Objective: Copy all lines below exactly as written. Leave pictures out.
——
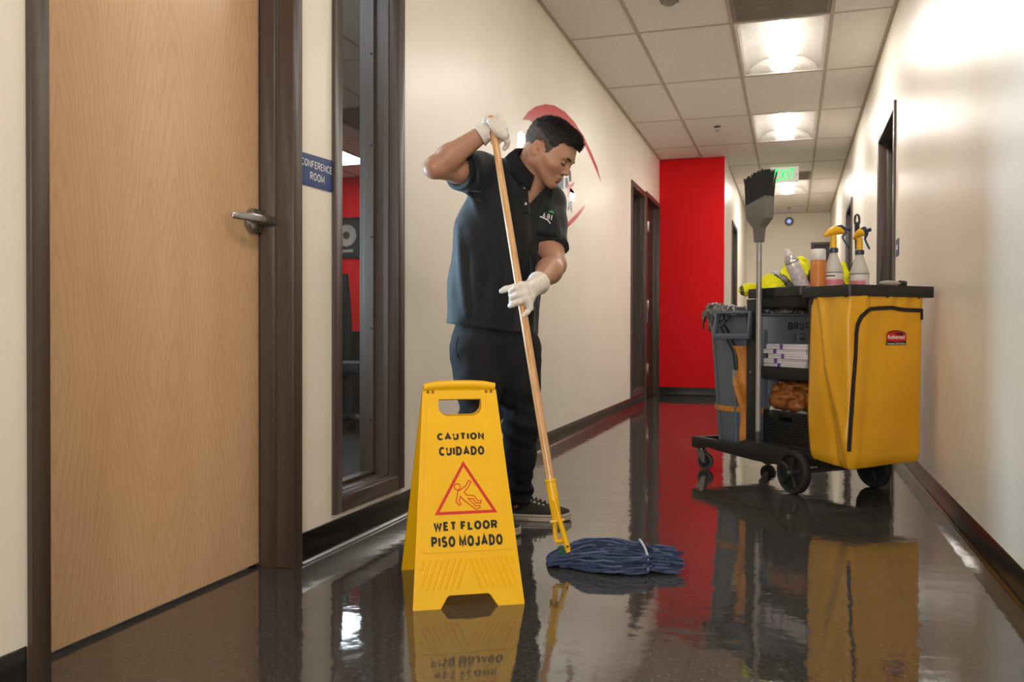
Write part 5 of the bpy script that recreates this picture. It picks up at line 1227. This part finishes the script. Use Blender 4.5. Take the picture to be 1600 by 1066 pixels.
skin.bump(skin.noise(sv, 900, 2), .12, .0006); skin = skin.m
body = mesh_np('body', V-PB, F, skin, PE)
hq = HQ(V); base_c = np.array(hexc('b2856c')); col = np.tile(np.append(base_c, 1.), (len(V), 1)); col = col.reshape(-1, 4)
def blend(mask, c): col[:, :3] = col[:, :3]*(1-mask[:, None])+np.array(c)*mask[:, None]
g3 = lambda c, r: np.exp(-(((hq-np.array(c))/np.array(r))**2).sum(1))
lipm = np.clip(np.maximum(g3((0, .100, -.0645), (.022, .03, .0050)), g3((0, .100, -.0762), (.020, .03, .0065)))*1.5-.3, 0, 1)
blend(np.clip(np.maximum(g3((.05, .05, -.035), (.025, .04, .02)), g3((-.05, .05, -.035), (.025, .04, .02)))*.35, 0, 1), hexc('b87058'))
blend(np.clip(g3((0, .115, -.03), (.012, .015, .012))*.3, 0, 1), hexc('b86f58'))
blend(np.clip(g3((-.08, -.01, 0), (.012, .03, .035))*.45, 0, 1), hexc('c07a62'))
blend(np.clip((np.exp(-((hq[:, 2]+.092)/.022)**2)*(hq[:, 1] > .02)*(np.abs(hq).max(1) < .16))*.28, 0, 1), hexc('8f6650'))
blend(lipm*.75, hexc('a85f54'))
ca_ = body.data.color_attributes.new('tone', 'FLOAT_COLOR', 'POINT'); ca_.data.foreach_set('color', col.astype(np.float32).ravel())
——
Exercise output:
Write part 5 of the bpy script that recreates this picture. It picks up at line 1227. This part finishes the script. Use Blender 4.5. Take the picture to be 1600 by 1066 pixels.
skin.bump(skin.noise(sv, 900, 2), .12, .0006); skin = skin.m
body = mesh_np('body', V-PB, F, skin, PE)
hq = HQ(V); base_c = np.array(hexc('b2856c')); col = np.tile(np.append(base_c, 1.), (len(V), 1)); col = col.reshape(-1, 4)
def blend(mask, c): col[:, :3] = col[:, :3]*(1-mask[:, None])+np.array(c)*mask[:, None]
g3 = lambda c, r: np.exp(-(((hq-np.array(c))/np.array(r))**2).sum(1))
lipm = np.clip(np.maximum(g3((0, .100, -.0645), (.022, .03, .0050)), g3((0, .100, -.0762), (.020, .03, .0065)))*1.5-.3, 0, 1)
blend(np.clip(np.maximum(g3((.05, .05, -.035), (.025, .04, .02)), g3((-.05, .05, -.035), (.025, .04, .02)))*.35, 0, 1), hexc('b87058'))
blend(np.clip(g3((0, .115, -.03), (.012, .015, .012))*.3, 0, 1), hexc('b86f58'))
blend(np.clip(g3((-.08, -.01, 0), (.012, .03, .035))*.45, 0, 1), hexc('c07a62'))
blend(np.clip((np.exp(-((hq[:, 2]+.092)/.022)**2)*(hq[:, 1] > .02)*(np.abs(hq).max(1) < .16))*.28, 0, 1), hexc('8f6650'))
blend(lipm*.75, hexc('a85f54'))
ca_ = body.data.color_attributes.new('tone', 'FLOAT_COLOR', 'POINT'); ca_.data.foreach_set('color', col.astype(np.float32).ravel())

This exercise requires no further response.